▶ Available data
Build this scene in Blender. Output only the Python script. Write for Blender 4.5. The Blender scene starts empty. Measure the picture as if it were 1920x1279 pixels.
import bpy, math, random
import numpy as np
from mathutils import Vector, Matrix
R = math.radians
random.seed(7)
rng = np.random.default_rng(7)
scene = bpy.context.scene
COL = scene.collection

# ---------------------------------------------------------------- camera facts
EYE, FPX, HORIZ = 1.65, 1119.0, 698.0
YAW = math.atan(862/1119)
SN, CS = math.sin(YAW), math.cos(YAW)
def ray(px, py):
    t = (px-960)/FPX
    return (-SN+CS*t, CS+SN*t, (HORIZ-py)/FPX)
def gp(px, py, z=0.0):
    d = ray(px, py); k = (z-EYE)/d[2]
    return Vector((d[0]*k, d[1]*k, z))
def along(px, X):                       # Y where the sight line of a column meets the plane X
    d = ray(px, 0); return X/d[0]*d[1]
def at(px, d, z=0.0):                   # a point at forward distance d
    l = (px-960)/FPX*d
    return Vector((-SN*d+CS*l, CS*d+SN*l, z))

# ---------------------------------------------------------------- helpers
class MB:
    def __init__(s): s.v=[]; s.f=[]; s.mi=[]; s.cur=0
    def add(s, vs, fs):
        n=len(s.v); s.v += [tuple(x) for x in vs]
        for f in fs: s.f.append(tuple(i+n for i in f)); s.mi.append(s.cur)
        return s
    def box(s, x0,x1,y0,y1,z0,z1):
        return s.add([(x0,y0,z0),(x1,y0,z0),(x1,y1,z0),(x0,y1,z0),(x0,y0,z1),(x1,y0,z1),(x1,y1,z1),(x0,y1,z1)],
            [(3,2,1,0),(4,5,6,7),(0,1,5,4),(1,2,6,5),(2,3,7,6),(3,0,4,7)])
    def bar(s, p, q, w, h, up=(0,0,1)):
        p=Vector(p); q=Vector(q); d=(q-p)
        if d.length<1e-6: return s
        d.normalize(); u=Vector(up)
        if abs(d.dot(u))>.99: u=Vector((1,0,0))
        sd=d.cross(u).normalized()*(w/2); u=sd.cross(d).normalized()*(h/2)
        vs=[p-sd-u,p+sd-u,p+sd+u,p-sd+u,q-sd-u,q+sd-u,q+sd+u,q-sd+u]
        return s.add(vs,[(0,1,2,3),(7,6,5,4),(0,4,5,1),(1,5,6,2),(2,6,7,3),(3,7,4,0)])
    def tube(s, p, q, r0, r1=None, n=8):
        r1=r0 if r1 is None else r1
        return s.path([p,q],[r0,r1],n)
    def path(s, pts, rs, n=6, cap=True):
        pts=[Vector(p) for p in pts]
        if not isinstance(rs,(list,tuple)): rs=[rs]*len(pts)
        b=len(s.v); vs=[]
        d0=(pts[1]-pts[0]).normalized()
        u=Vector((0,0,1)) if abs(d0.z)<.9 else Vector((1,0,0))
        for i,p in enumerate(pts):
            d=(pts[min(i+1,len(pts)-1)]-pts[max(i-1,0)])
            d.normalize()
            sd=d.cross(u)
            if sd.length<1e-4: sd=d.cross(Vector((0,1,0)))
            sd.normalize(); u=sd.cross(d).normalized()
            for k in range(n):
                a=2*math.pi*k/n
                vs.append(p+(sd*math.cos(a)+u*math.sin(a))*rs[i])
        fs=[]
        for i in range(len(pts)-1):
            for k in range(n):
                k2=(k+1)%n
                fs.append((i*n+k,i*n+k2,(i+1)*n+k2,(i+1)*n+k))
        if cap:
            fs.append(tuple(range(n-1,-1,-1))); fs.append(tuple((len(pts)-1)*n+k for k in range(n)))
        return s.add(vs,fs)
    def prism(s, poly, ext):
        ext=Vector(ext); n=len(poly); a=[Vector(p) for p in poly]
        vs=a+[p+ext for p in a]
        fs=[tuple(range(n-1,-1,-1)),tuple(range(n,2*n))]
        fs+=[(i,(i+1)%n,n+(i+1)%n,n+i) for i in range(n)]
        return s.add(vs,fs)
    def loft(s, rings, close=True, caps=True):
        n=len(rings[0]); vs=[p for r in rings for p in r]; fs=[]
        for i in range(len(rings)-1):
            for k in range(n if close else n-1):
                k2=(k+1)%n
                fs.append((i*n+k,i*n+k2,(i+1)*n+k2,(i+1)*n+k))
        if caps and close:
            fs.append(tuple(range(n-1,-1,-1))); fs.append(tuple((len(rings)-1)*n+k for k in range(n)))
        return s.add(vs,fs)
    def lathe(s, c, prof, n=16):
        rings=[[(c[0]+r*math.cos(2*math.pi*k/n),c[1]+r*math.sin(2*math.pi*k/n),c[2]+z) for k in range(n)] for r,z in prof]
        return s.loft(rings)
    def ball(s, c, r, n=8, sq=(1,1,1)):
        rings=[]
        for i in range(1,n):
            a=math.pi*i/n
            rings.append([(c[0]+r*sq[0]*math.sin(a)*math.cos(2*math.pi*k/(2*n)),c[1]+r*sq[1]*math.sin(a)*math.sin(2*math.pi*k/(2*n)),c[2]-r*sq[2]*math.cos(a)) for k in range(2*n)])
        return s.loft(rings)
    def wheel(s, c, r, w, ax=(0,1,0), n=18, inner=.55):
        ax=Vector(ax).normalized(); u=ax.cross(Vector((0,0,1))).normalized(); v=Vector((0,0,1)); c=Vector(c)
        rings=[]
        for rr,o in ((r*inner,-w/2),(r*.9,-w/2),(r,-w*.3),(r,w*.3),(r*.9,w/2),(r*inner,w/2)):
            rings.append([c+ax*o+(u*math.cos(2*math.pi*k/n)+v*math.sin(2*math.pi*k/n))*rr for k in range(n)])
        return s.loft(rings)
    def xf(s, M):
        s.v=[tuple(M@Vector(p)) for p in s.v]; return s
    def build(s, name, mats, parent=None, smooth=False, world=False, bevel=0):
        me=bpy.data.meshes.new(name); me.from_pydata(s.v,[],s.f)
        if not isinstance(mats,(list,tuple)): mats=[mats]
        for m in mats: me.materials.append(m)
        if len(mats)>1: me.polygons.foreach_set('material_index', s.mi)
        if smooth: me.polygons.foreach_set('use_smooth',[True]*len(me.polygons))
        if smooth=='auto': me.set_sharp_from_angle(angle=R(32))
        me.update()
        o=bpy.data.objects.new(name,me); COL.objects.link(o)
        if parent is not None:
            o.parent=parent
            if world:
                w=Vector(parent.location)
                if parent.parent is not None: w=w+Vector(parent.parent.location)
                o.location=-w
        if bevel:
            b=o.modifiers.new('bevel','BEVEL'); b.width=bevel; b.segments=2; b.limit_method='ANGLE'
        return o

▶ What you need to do
All of the data needs to be reproduced exactly, with no line missing.

▶ Problem solution
Build this scene in Blender. Output only the Python script. Write for Blender 4.5. The Blender scene starts empty. Measure the picture as if it were 1920x1279 pixels.
import bpy, math, random
import numpy as np
from mathutils import Vector, Matrix
R = math.radians
random.seed(7)
rng = np.random.default_rng(7)
scene = bpy.context.scene
COL = scene.collection

# ---------------------------------------------------------------- camera facts
EYE, FPX, HORIZ = 1.65, 1119.0, 698.0
YAW = math.atan(862/1119)
SN, CS = math.sin(YAW), math.cos(YAW)
def ray(px, py):
    t = (px-960)/FPX
    return (-SN+CS*t, CS+SN*t, (HORIZ-py)/FPX)
def gp(px, py, z=0.0):
    d = ray(px, py); k = (z-EYE)/d[2]
    return Vector((d[0]*k, d[1]*k, z))
def along(px, X):                       # Y where the sight line of a column meets the plane X
    d = ray(px, 0); return X/d[0]*d[1]
def at(px, d, z=0.0):                   # a point at forward distance d
    l = (px-960)/FPX*d
    return Vector((-SN*d+CS*l, CS*d+SN*l, z))

# ---------------------------------------------------------------- helpers
class MB:
    def __init__(s): s.v=[]; s.f=[]; s.mi=[]; s.cur=0
    def add(s, vs, fs):
        n=len(s.v); s.v += [tuple(x) for x in vs]
        for f in fs: s.f.append(tuple(i+n for i in f)); s.mi.append(s.cur)
        return s
    def box(s, x0,x1,y0,y1,z0,z1):
        return s.add([(x0,y0,z0),(x1,y0,z0),(x1,y1,z0),(x0,y1,z0),(x0,y0,z1),(x1,y0,z1),(x1,y1,z1),(x0,y1,z1)],
            [(3,2,1,0),(4,5,6,7),(0,1,5,4),(1,2,6,5),(2,3,7,6),(3,0,4,7)])
    def bar(s, p, q, w, h, up=(0,0,1)):
        p=Vector(p); q=Vector(q); d=(q-p)
        if d.length<1e-6: return s
        d.normalize(); u=Vector(up)
        if abs(d.dot(u))>.99: u=Vector((1,0,0))
        sd=d.cross(u).normalized()*(w/2); u=sd.cross(d).normalized()*(h/2)
        vs=[p-sd-u,p+sd-u,p+sd+u,p-sd+u,q-sd-u,q+sd-u,q+sd+u,q-sd+u]
        return s.add(vs,[(0,1,2,3),(7,6,5,4),(0,4,5,1),(1,5,6,2),(2,6,7,3),(3,7,4,0)])
    def tube(s, p, q, r0, r1=None, n=8):
        r1=r0 if r1 is None else r1
        return s.path([p,q],[r0,r1],n)
    def path(s, pts, rs, n=6, cap=True):
        pts=[Vector(p) for p in pts]
        if not isinstance(rs,(list,tuple)): rs=[rs]*len(pts)
        b=len(s.v); vs=[]
        d0=(pts[1]-pts[0]).normalized()
        u=Vector((0,0,1)) if abs(d0.z)<.9 else Vector((1,0,0))
        for i,p in enumerate(pts):
            d=(pts[min(i+1,len(pts)-1)]-pts[max(i-1,0)])
            d.normalize()
            sd=d.cross(u)
            if sd.length<1e-4: sd=d.cross(Vector((0,1,0)))
            sd.normalize(); u=sd.cross(d).normalized()
            for k in range(n):
                a=2*math.pi*k/n
                vs.append(p+(sd*math.cos(a)+u*math.sin(a))*rs[i])
        fs=[]
        for i in range(len(pts)-1):
            for k in range(n):
                k2=(k+1)%n
                fs.append((i*n+k,i*n+k2,(i+1)*n+k2,(i+1)*n+k))
        if cap:
            fs.append(tuple(range(n-1,-1,-1))); fs.append(tuple((len(pts)-1)*n+k for k in range(n)))
        return s.add(vs,fs)
    def prism(s, poly, ext):
        ext=Vector(ext); n=len(poly); a=[Vector(p) for p in poly]
        vs=a+[p+ext for p in a]
        fs=[tuple(range(n-1,-1,-1)),tuple(range(n,2*n))]
        fs+=[(i,(i+1)%n,n+(i+1)%n,n+i) for i in range(n)]
        return s.add(vs,fs)
    def loft(s, rings, close=True, caps=True):
        n=len(rings[0]); vs=[p for r in rings for p in r]; fs=[]
        for i in range(len(rings)-1):
            for k in range(n if close else n-1):
                k2=(k+1)%n
                fs.append((i*n+k,i*n+k2,(i+1)*n+k2,(i+1)*n+k))
        if caps and close:
            fs.append(tuple(range(n-1,-1,-1))); fs.append(tuple((len(rings)-1)*n+k for k in range(n)))
        return s.add(vs,fs)
    def lathe(s, c, prof, n=16):
        rings=[[(c[0]+r*math.cos(2*math.pi*k/n),c[1]+r*math.sin(2*math.pi*k/n),c[2]+z) for k in range(n)] for r,z in prof]
        return s.loft(rings)
    def ball(s, c, r, n=8, sq=(1,1,1)):
        rings=[]
        for i in range(1,n):
            a=math.pi*i/n
            rings.append([(c[0]+r*sq[0]*math.sin(a)*math.cos(2*math.pi*k/(2*n)),c[1]+r*sq[1]*math.sin(a)*math.sin(2*math.pi*k/(2*n)),c[2]-r*sq[2]*math.cos(a)) for k in range(2*n)])
        return s.loft(rings)
    def wheel(s, c, r, w, ax=(0,1,0), n=18, inner=.55):
        ax=Vector(ax).normalized(); u=ax.cross(Vector((0,0,1))).normalized(); v=Vector((0,0,1)); c=Vector(c)
        rings=[]
        for rr,o in ((r*inner,-w/2),(r*.9,-w/2),(r,-w*.3),(r,w*.3),(r*.9,w/2),(r*inner,w/2)):
            rings.append([c+ax*o+(u*math.cos(2*math.pi*k/n)+v*math.sin(2*math.pi*k/n))*rr for k in range(n)])
        return s.loft(rings)
    def xf(s, M):
        s.v=[tuple(M@Vector(p)) for p in s.v]; return s
    def build(s, name, mats, parent=None, smooth=False, world=False, bevel=0):
        me=bpy.data.meshes.new(name); me.from_pydata(s.v,[],s.f)
        if not isinstance(mats,(list,tuple)): mats=[mats]
        for m in mats: me.materials.append(m)
        if len(mats)>1: me.polygons.foreach_set('material_index', s.mi)
        if smooth: me.polygons.foreach_set('use_smooth',[True]*len(me.polygons))
        if smooth=='auto': me.set_sharp_from_angle(angle=R(32))
        me.update()
        o=bpy.data.objects.new(name,me); COL.objects.link(o)
        if parent is not None:
            o.parent=parent
            if world:
                w=Vector(parent.location)
                if parent.parent is not None: w=w+Vector(parent.parent.location)
                o.location=-w
        if bevel:
            b=o.modifiers.new('bevel','BEVEL'); b.width=bevel; b.segments=2; b.limit_method='ANGLE'
        return o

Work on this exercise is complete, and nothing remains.